Maar waar was hij nu? Plotseling was ik mij helemaal bewust van het rinkelende geluid van vallend metaal dat ik die ochtend vroeg had gehoord. Het was mijn ring die op de stenen viel! Maar waar en wanneer was het precies?

Ik had vlees uit de diepvries gehaald en draaide nu het metalen stripje van het zakje af. Het vlees legde ik te rusten op een snijplank. Ik opende de afvalbak en wilde het zakje en stripje erin gooien.
"Ho!" riep Vrouwlief vanaf de keukentafel! "Dat moet tegenwoordig anders!"
"Hoe bedoel je?"
"We hebben een plasticcontainer in de buurt."
"Ja, die heb ik gezien. Wat is daarmee?"
"Daar moet alle plastic verpakking in."
"Gek word je van de reclame op televisie en in bushokjes. Overal vage foto's van een oranje vlek die ons sommeert iets te doen. Nu pas weet ik waarover het gaat!"
Vrouwlief ging verder. "Zie je die plastic tas op het aanrecht? Daar doen we voortaan het plastic in. Het metalen stripje kan dan wél in de normale afvalbak."
"Jezus, hoe ver gaan we?" siste ik. "Nóg meer rotzooi op het aanrecht." Ik wees op de berg lege drinkpakken en blikken.
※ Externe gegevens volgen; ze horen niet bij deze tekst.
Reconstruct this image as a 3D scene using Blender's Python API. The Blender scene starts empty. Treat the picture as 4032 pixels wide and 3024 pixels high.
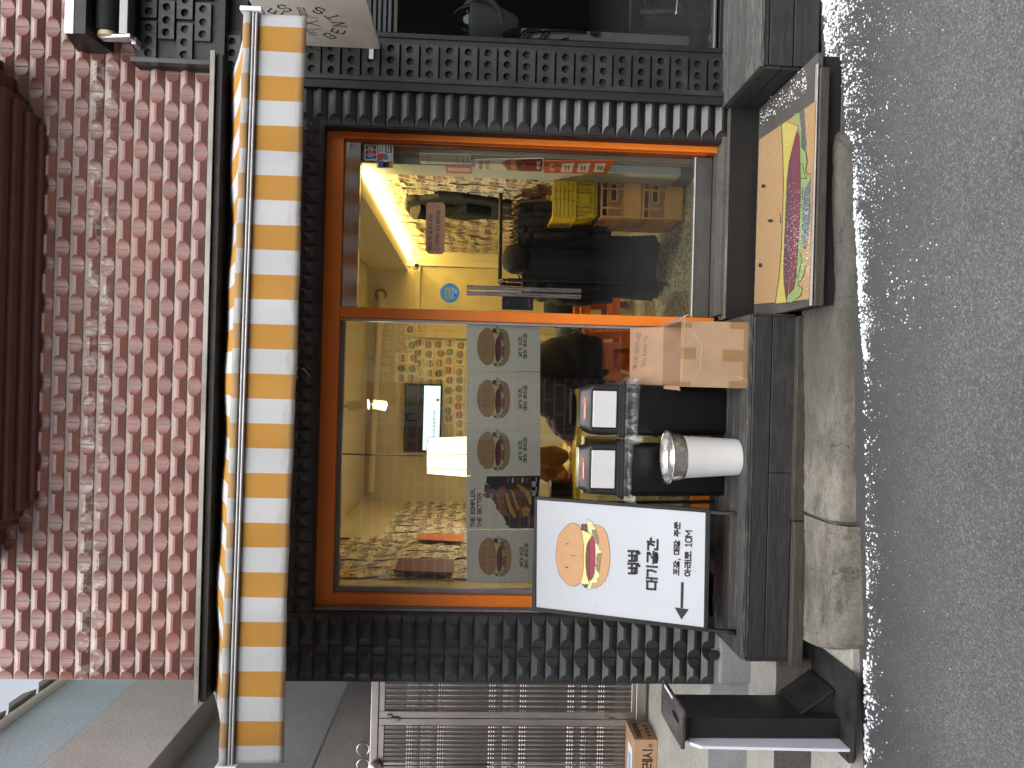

Iets verderop stond de papieren zak waarin we het groenteafval verzamelen.
"Kleine moeite toch allemaal?" zei Vrouwlief.
"Ik heb me trouwens vanmorgen nogal mileu-onbewust gedragen," begon ik voorzichtig.
"Huh? Wat bedoel je?"
"Nou, ik ben mijn trouwring kwijt. En ik heb geen flauw idee waar ik hem ben verloren. Ik ben bang dat hij gewoon ergens op straat ligt."
"Da's mooi stom," zei ze. "Heb je echt alles nagelopen?"
"Ik heb ergens vanuit mijn oorhoek gehoord dat hij viel."
"Oorhoek?"
"Ja, maar ik kan me absoluut niet herinneren waar en wanneer het was. Ik heb hier in en om huis overal gekeken, maar ben hem niet tegengekomen."
"Stuntel."
"Maar goed. Waar hadden we het ook weer over?" vroeg ik.
"We gaan scheiden," zei Vrouwlief. Ze stond op van tafel en liep weg.
Ik bleef verbijsterd achter. Wat bedoelde ze dáár nou weer mee?

Drie zekerheden. Ik heb een nieuwe werkplek. Het leven is kut. En potdomme, het lijkt erop dat dat pokkenmilieu me mijn huwelijk kost!